This presentation is part of the International Cemetery Preservation Summit, April 8-10, 2014 Niagara Falls, NY.

Returning From Oblivion: The Reemergence of a World War II Memorial Sundial by Minxie and James Fannin



The classical Doric marble column, surmounted by a bronze sundial, was commissioned by the Sylvania Electric Corp. of Salem, Massachusetts to honor their local employees who perished during World War II. This three and a half foot Vermont marble memorial, now nearing 70 years old, was situated on an expanse of lawn flanking the Sylvania building. It was “reverently dedicated” on May 26, 1946 and described in the 1946 Memorial Day issue of The Beam, the company newsletter, along with a good quality photograph of the monument.

From that auspicious beginning, the memorial suffered a series of unfortunate adventures, probably due, in part, to its relatively small size. Sylvania sold its building to Salem State University and it became their Bertolon School of Business. At some period, the memorial was inadvertently damaged by heavy equipment, removed, and stored in various locations. The surviving elements, minus the sundial, finally came to rest in a warehouse at the University.

Led by Salem State University, a group consisting of the University, the Salem City Council, the Salem Veteran’s Council and Thomas Mackey & Sons, Inc., resolved to conserve the memorial and engaged Fannin-Lehner Preservation Consultants to undertake the project from the damaged elements in the warehouse to reinstallation of the restored monument on the grounds of the University, culminating in a public rededication.

Fannin•Lehner Preservation Consultants formed a team of a contractor specializing in historic masonry, a marble fabrication specialist and Thomas Mackey & Sons, Inc., a local contractor, to help with the heavy lifting and foundation work. The tasks were research and documentation, formation of a conservation plan, securing a replacement sundial, transport to the marble fabrication specialist’s workshop where existing stable elements would be 2 cleaned and conserved and missing elements replicated, periodic site visits to the fabrication shop, transport of the elements of the completed memorial back from the shop and re-erection of the memorial on the Salem State University campus. Of the original six elements of the memorial only the shaft and the first and second bases were extant. In addition, four quarter round marble slabs that originally were set in the turf apart from the monument and served as stepping-stones for viewing the sundial survived. Missing elements were the echinus with its fillets, the abacus and the top plate (architrave) into which the sundial was set and the sundial itself.

The initial issue faced by the team was determining a location for the monument on the busy Salem State University Campus (done in conjunction with the Administration), as the original site was unusable. In addition, the survivability of existing elements had to be determined and sourcing appropriate marble from which to replicate replacement elements was required. As the existing elements had stood outside for many years, their coloration would be quite different from the replacement marble – should the new be treated to match the old? The “stepping-stones” were all broken with missing fragments on some – could they be joined together and reused or should these four elements be replaced? Fortunately, a period sundial, to replace the long missing one, was available from a member of the city/university group overseeing the project.
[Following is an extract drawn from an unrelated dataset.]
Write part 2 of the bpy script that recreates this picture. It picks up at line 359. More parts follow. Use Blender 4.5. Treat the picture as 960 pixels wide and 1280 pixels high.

The proposed presentation will illustrate the process, which resulted in the restoration of the World War II memorial and discuss the steps taken to resolve the issues regarding the completed monument.

Speaker Bio

Minxie (Anne) Jensvold Fannin
Minxie is a Founding Principal, with Monique B. Lehner, of Fannin-Lehner Historic Preservation Consultants, established in 1984. She now serves the firm as Managing Principal. After gaining substantial experience in National Register and National Historic Landmark nominations, the firm identified historic burial grounds and cemeteries as important cultural landmarks in serious need of conservation.

A graduate of Mount Holyoke College, Minxie holds a Master of Arts from the University of Pennsylvania and a Master Science from Boston University, and did doctoral studies at the University of Pennsylvania and Harvard University. She is a member of the Board of the Society of Architectural Historians, New England Chapter, the Board of the Boston Preservation Alliance, a member of the Collections Committee of the Bostonian Society, and immediate past Chair of the Massachusetts Senate Art Committee.

James C. Fannin, Jr.
James Fannin is a Senior Associate with Fannin•Lehner, Preservation Consultants. Since joining the firm, he has been actively involved in historic burial ground preservation planning, stone conservation and National Register of Historic Places nominations. Fannin holds a B.A. from Dartmouth College and a M.S. from Columbia University. His extensive experience in stone conservation has provided him with a detailed understanding of the properties of the stone used in memorials and the techniques used to create 17th, 18th and 19th century gravestones and monuments. Fannin serves on the Board of Directors of the Friends of Sleepy Hollow Cemetery and is past Secretary of the Board of Directors of The Association for Gravestone Studies.